Task prompt: Extract exactly those lines that lie between the start of the material and the line with "return (*o, 1)", including both boundary lines and no others.

Records with scene code:
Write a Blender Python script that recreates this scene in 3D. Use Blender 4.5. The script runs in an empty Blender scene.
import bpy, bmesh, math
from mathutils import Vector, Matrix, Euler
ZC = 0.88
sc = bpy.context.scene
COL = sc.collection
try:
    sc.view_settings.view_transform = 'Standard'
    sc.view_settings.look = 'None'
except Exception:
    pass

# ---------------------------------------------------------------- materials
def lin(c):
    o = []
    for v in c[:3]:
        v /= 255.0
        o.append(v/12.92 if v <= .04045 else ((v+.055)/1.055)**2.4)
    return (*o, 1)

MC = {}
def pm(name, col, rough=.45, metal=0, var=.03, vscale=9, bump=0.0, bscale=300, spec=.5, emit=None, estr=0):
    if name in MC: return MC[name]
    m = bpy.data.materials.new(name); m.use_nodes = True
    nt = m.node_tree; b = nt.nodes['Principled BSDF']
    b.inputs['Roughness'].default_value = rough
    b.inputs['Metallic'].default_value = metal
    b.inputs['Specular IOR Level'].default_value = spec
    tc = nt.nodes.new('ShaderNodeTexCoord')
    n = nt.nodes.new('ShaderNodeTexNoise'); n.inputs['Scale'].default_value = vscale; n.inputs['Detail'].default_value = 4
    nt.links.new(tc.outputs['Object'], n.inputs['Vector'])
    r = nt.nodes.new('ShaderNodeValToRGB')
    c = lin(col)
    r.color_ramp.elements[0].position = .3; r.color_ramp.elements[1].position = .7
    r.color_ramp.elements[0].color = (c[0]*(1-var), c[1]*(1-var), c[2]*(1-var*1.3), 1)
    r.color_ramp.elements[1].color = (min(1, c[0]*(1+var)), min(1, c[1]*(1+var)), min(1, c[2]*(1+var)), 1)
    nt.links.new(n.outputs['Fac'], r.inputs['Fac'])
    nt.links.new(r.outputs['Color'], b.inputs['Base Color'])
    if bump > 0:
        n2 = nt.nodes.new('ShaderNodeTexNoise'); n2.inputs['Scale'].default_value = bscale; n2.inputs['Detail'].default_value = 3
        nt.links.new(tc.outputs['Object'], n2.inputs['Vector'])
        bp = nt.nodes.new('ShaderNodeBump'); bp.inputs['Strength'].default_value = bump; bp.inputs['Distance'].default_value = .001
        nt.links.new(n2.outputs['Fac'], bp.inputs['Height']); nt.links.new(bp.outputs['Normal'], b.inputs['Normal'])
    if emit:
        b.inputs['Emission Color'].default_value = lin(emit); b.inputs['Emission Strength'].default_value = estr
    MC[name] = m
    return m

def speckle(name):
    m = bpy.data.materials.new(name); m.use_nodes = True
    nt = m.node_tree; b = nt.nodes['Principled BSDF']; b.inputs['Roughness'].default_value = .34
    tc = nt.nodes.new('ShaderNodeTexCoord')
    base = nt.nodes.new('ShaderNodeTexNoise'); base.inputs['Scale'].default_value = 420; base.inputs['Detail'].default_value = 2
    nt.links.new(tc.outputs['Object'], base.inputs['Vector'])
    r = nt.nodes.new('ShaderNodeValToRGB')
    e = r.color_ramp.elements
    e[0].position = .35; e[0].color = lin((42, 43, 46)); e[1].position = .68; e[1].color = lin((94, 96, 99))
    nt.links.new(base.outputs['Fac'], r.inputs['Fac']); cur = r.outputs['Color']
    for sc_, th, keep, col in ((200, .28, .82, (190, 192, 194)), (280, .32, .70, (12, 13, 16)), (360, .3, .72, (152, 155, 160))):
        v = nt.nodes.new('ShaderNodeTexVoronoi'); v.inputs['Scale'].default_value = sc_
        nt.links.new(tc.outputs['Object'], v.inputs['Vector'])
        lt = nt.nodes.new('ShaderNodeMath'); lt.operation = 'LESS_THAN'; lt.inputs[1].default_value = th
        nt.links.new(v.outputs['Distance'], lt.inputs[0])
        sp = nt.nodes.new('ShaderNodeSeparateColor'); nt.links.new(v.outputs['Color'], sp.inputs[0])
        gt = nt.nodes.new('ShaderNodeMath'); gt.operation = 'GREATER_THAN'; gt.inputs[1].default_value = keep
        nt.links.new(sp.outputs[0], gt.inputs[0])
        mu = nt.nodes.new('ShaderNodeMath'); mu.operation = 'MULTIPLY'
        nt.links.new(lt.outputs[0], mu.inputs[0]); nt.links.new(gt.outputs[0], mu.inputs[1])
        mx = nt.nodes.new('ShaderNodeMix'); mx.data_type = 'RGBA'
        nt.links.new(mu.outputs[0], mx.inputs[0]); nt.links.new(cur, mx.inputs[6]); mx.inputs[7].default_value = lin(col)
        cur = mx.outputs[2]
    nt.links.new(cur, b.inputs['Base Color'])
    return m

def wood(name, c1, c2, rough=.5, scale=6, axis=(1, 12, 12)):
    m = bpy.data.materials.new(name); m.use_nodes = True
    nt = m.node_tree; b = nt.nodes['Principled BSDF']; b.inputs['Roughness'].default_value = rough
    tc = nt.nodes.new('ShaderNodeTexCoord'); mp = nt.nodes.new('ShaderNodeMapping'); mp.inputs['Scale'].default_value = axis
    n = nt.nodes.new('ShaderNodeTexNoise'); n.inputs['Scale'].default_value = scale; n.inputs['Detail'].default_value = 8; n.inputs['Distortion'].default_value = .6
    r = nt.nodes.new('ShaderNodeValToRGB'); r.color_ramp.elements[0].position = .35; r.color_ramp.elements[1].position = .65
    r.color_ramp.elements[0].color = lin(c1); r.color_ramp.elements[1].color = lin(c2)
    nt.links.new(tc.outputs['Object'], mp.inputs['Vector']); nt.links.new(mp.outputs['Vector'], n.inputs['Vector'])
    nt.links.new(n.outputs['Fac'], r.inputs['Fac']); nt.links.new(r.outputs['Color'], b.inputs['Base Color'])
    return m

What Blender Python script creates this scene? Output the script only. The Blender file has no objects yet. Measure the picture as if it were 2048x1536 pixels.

Final result:
Write a Blender Python script that recreates this scene in 3D. Use Blender 4.5. The script runs in an empty Blender scene.
import bpy, bmesh, math
from mathutils import Vector, Matrix, Euler
ZC = 0.88
sc = bpy.context.scene
COL = sc.collection
try:
    sc.view_settings.view_transform = 'Standard'
    sc.view_settings.look = 'None'
except Exception:
    pass

# ---------------------------------------------------------------- materials
def lin(c):
    o = []
    for v in c[:3]:
        v /= 255.0
        o.append(v/12.92 if v <= .04045 else ((v+.055)/1.055)**2.4)
    return (*o, 1)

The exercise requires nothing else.